2. Session memory as accidental authority
Cascade memories are useful for keeping context within a session. They are not architectural decisions. When a decision lives only in a memory, the next session may or may not carry it forward, and a different agent does not see it at all. Mneme’s typed decisions are persistent and deterministic across sessions, agents, and engineers.
3. Multi-file edits with mixed compliance
Cascade proposes a multi-file edit. Eight of the nine files comply with architectural decisions; one violates a scope-bound rule that Cascade didn’t weight strongly enough.

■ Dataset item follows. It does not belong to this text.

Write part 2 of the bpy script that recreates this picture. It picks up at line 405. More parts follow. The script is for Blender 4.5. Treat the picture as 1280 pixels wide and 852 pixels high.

Without per-edit enforcement, the team has to catch this in review — or the violation lands. Mneme evaluates each file individually at the Edit/Write hook, so the compliant edits proceed and the non-compliant one is blocked with the specific decision that fired.
Why per-edit enforcement is the right operating point
Agentic IDEs push the unit of human attention up the abstraction ladder: from a single completion to a multi-step plan. That is a productivity win for the work the agent is good at. It is a governance risk for the decisions the agent must always respect, because the gap between human checkpoints grows.
The right response is not to push governance up the same ladder. It is to push enforcement down to the Edit/Write boundary, where it can fire on every individual file change regardless of how the change was planned. Mneme does that: typed decisions with explicit scope, matched against each proposed edit, resolved by a precedence engine, audited per event.
This is not a richer Rules for AI. It is a different primitive: structured enforcement that holds across long autonomous runs because it operates outside the agent’s loop entirely.
Using Windsurf and Mneme together
The two compose cleanly. Cascade keeps the agentic flow. Mneme keeps the boundary.
- Keep Windsurf for the IDE and Cascade. The planning surface, the multi-file edits, the IDE integration. None of that changes.
- Move architectural decisions out of Rules for AI. Anything that must hold every edit goes into Mneme as a typed decision; Rules for AI keeps tone and average-case guidance.
- Hook Mneme at the Edit/Write boundary. Every file Cascade proposes is matched against scoped decisions. Compliant edits proceed; violators are blocked with the specific decision that fired.
- Treat Cascade memories as session-scoped, not architectural. If a decision matters across sessions, it belongs in Mneme; memories are for in-flight context only.
- Audit per event. Mneme records which decisions fired on which edits, giving the team a per-event traceable record even when Cascade is running autonomously.
In this architecture, Windsurf is the agentic surface; Mneme is the boundary that holds across the agent’s autonomous loop. The failure modes specific to long Cascade runs disappear because enforcement is no longer dependent on the agent paying attention to the right rule on the right turn.